Currency held by the public outside the banking system fell sharply in June 2025, dropping to GH₵58.1 billion from an average of just over GH₵62 billion in the first five months of the year, Bank of Ghana data show.
The June figure marks the lowest level since January and follows a stable run earlier in the year: GH₵62.6 billion in January, GH₵61.0 billion in February, GH₵62.0 billion in March, GH₵62.7 billion in April, and GH₵62.1 billion in May.
The decline suggests more money moved into the formal banking system or was withdrawn from circulation entirely. This shift is likely linked to the central bank’s tight monetary stance earlier in the year, with the policy rate held at 28% and liquidity management measures in place.

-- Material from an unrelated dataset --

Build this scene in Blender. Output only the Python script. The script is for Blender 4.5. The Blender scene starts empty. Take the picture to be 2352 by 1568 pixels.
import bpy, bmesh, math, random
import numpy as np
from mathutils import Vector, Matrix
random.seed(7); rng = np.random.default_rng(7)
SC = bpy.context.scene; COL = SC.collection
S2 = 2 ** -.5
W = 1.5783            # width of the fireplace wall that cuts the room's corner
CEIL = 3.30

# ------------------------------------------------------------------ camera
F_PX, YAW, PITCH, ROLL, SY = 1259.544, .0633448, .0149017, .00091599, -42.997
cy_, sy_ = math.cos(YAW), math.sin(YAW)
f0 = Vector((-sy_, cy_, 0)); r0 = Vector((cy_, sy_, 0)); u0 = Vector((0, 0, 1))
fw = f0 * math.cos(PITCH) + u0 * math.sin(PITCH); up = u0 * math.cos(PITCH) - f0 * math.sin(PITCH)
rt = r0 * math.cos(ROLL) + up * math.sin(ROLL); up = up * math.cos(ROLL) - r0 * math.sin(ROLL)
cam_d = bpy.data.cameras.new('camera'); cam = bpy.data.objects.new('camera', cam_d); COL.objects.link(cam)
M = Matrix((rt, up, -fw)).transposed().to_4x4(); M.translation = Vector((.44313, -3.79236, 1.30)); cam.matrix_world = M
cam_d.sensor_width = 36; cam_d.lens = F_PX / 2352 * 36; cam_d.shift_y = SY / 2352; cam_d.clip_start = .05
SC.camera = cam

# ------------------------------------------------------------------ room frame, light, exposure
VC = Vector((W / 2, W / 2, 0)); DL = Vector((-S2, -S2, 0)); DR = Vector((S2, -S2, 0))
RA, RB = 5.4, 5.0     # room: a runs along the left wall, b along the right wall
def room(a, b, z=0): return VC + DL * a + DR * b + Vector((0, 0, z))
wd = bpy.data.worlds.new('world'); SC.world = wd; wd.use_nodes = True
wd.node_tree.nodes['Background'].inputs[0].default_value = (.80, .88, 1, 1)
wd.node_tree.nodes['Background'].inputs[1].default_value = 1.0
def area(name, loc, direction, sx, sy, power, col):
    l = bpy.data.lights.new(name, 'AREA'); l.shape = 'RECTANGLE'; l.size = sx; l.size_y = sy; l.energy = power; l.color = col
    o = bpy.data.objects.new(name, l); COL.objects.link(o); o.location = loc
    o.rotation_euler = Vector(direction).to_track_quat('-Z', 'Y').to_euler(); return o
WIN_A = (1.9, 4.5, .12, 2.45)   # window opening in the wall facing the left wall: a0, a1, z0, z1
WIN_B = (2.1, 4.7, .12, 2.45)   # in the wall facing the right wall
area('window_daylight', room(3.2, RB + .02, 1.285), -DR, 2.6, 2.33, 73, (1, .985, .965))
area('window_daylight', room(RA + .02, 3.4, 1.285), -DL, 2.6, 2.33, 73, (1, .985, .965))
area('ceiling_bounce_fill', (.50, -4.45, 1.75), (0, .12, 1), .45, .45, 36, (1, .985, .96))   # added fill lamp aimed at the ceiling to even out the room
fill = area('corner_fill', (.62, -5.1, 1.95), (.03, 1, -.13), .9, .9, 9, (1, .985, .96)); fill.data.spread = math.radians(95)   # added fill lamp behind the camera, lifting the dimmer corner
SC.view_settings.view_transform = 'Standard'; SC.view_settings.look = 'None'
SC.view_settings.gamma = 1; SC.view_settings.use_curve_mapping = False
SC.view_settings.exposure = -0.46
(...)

In July, the Bank of Ghana cut the policy rate by 300 basis points to 25%, reflecting progress in controlling inflation.
Inflation slowed to 13.7% in June, the lowest since December 2021, and eased further to 12.1% in July, the lowest since October 2021. Lower inflation reduces the need for households and businesses to hold large amounts of cash, especially after the mid-year spending season.

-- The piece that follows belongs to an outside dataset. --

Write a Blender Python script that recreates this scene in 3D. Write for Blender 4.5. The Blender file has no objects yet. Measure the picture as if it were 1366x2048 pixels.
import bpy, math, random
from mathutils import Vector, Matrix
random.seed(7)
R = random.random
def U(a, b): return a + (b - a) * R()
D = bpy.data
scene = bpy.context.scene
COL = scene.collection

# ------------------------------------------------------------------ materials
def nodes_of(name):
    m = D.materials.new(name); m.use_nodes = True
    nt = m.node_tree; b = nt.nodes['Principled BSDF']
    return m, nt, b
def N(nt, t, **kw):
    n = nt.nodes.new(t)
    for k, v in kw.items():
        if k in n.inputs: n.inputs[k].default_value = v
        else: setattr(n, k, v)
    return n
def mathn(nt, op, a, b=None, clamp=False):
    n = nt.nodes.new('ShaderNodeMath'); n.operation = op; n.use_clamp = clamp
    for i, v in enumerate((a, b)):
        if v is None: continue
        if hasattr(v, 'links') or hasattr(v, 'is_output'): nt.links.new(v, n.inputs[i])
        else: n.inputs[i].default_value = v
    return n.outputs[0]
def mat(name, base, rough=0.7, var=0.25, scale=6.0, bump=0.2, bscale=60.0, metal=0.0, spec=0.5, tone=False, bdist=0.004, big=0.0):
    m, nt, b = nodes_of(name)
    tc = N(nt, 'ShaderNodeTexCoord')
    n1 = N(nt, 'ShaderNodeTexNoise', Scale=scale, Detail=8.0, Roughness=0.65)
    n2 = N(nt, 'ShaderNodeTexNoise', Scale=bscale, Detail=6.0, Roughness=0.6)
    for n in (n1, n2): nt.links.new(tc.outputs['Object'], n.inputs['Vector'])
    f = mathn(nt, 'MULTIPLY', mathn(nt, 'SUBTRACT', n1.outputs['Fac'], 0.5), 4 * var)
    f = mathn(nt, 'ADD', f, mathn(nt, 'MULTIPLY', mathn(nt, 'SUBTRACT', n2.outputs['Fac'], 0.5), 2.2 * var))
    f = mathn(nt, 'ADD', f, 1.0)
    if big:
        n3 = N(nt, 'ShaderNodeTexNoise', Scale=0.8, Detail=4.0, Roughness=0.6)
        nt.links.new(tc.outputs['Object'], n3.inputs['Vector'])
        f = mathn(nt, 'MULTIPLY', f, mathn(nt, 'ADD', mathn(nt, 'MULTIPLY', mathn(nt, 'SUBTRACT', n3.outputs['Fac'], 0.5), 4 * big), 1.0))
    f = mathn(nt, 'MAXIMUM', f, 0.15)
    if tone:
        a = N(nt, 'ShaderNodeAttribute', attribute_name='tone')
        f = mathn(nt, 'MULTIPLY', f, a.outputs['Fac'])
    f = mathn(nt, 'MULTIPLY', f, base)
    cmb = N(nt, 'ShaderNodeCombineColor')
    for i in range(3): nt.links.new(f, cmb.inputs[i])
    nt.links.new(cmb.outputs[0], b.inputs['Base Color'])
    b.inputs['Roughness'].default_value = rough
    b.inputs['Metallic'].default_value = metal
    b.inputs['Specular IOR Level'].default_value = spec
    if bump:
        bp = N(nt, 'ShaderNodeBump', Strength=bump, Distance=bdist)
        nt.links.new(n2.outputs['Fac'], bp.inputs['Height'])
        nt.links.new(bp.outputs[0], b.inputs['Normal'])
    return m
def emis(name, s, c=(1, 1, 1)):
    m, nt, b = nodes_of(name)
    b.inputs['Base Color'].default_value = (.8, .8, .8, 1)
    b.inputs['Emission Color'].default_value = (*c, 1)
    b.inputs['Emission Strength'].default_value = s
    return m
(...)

Improved macroeconomic conditions have also played a role. Ghana’s foreign reserves strengthened in the first half of the year, and in June, the country’s sovereign credit rating was upgraded to B- with a stable outlook, boosting confidence in the banking system and making deposits more attractive than cash holdings.

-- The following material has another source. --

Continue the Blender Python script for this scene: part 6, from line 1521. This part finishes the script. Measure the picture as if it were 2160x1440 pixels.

The change in currency outside banks was mirrored by a steep fall in bank reserves at the central bank, down to GH₵46.8 billion in June from GH₵68.0 billion in May, after peaking at GH₵74.2 billion in April. This points to tighter liquidity in the financial system during that month.
With both households and banks adjusting their cash positions, June appears to mark a turning point in monetary conditions.
The July rate cut indicates the central bank is now shifting towards balancing inflation control with supporting credit growth and economic activity.